start SUPPLIED MATERIAL
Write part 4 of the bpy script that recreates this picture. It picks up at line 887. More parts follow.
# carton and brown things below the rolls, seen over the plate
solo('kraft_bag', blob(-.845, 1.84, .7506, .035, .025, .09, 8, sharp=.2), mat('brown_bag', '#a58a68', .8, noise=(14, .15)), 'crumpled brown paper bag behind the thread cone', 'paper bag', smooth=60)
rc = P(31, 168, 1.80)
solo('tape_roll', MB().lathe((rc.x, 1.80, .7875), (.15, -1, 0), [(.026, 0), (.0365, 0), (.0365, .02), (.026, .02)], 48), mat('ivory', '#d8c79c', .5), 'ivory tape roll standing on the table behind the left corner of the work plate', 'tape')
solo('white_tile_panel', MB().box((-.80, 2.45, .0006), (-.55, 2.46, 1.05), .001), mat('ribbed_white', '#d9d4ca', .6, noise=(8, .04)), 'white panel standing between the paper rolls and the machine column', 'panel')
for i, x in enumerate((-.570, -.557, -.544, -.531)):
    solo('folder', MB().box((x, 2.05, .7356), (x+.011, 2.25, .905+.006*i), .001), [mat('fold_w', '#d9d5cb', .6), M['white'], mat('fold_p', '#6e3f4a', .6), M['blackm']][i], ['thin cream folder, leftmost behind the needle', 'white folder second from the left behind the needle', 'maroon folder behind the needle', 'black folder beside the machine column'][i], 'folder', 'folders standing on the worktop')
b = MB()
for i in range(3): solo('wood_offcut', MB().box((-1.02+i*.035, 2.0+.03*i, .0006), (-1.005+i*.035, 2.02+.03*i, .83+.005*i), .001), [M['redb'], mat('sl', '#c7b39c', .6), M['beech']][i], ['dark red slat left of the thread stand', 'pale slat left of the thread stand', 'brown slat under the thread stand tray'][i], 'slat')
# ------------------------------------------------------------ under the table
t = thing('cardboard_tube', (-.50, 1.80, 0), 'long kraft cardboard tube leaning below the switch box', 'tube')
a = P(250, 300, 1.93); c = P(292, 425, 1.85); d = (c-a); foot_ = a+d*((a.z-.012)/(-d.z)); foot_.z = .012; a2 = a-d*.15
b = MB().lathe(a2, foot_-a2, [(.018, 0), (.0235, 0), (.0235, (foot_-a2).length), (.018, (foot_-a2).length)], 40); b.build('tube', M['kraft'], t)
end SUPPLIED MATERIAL
All the data must be duplicated exactly, with nothing added or removed.

Write part 4 of the bpy script that recreates this picture. It picks up at line 887. More parts follow.
# carton and brown things below the rolls, seen over the plate
solo('kraft_bag', blob(-.845, 1.84, .7506, .035, .025, .09, 8, sharp=.2), mat('brown_bag', '#a58a68', .8, noise=(14, .15)), 'crumpled brown paper bag behind the thread cone', 'paper bag', smooth=60)
rc = P(31, 168, 1.80)
solo('tape_roll', MB().lathe((rc.x, 1.80, .7875), (.15, -1, 0), [(.026, 0), (.0365, 0), (.0365, .02), (.026, .02)], 48), mat('ivory', '#d8c79c', .5), 'ivory tape roll standing on the table behind the left corner of the work plate', 'tape')
solo('white_tile_panel', MB().box((-.80, 2.45, .0006), (-.55, 2.46, 1.05), .001), mat('ribbed_white', '#d9d4ca', .6, noise=(8, .04)), 'white panel standing between the paper rolls and the machine column', 'panel')
for i, x in enumerate((-.570, -.557, -.544, -.531)):
    solo('folder', MB().box((x, 2.05, .7356), (x+.011, 2.25, .905+.006*i), .001), [mat('fold_w', '#d9d5cb', .6), M['white'], mat('fold_p', '#6e3f4a', .6), M['blackm']][i], ['thin cream folder, leftmost behind the needle', 'white folder second from the left behind the needle', 'maroon folder behind the needle', 'black folder beside the machine column'][i], 'folder', 'folders standing on the worktop')
b = MB()
for i in range(3): solo('wood_offcut', MB().box((-1.02+i*.035, 2.0+.03*i, .0006), (-1.005+i*.035, 2.02+.03*i, .83+.005*i), .001), [M['redb'], mat('sl', '#c7b39c', .6), M['beech']][i], ['dark red slat left of the thread stand', 'pale slat left of the thread stand', 'brown slat under the thread stand tray'][i], 'slat')
# ------------------------------------------------------------ under the table
t = thing('cardboard_tube', (-.50, 1.80, 0), 'long kraft cardboard tube leaning below the switch box', 'tube')
a = P(250, 300, 1.93); c = P(292, 425, 1.85); d = (c-a); foot_ = a+d*((a.z-.012)/(-d.z)); foot_.z = .012; a2 = a-d*.15
b = MB().lathe(a2, foot_-a2, [(.018, 0), (.0235, 0), (.0235, (foot_-a2).length), (.018, (foot_-a2).length)], 40); b.build('tube', M['kraft'], t)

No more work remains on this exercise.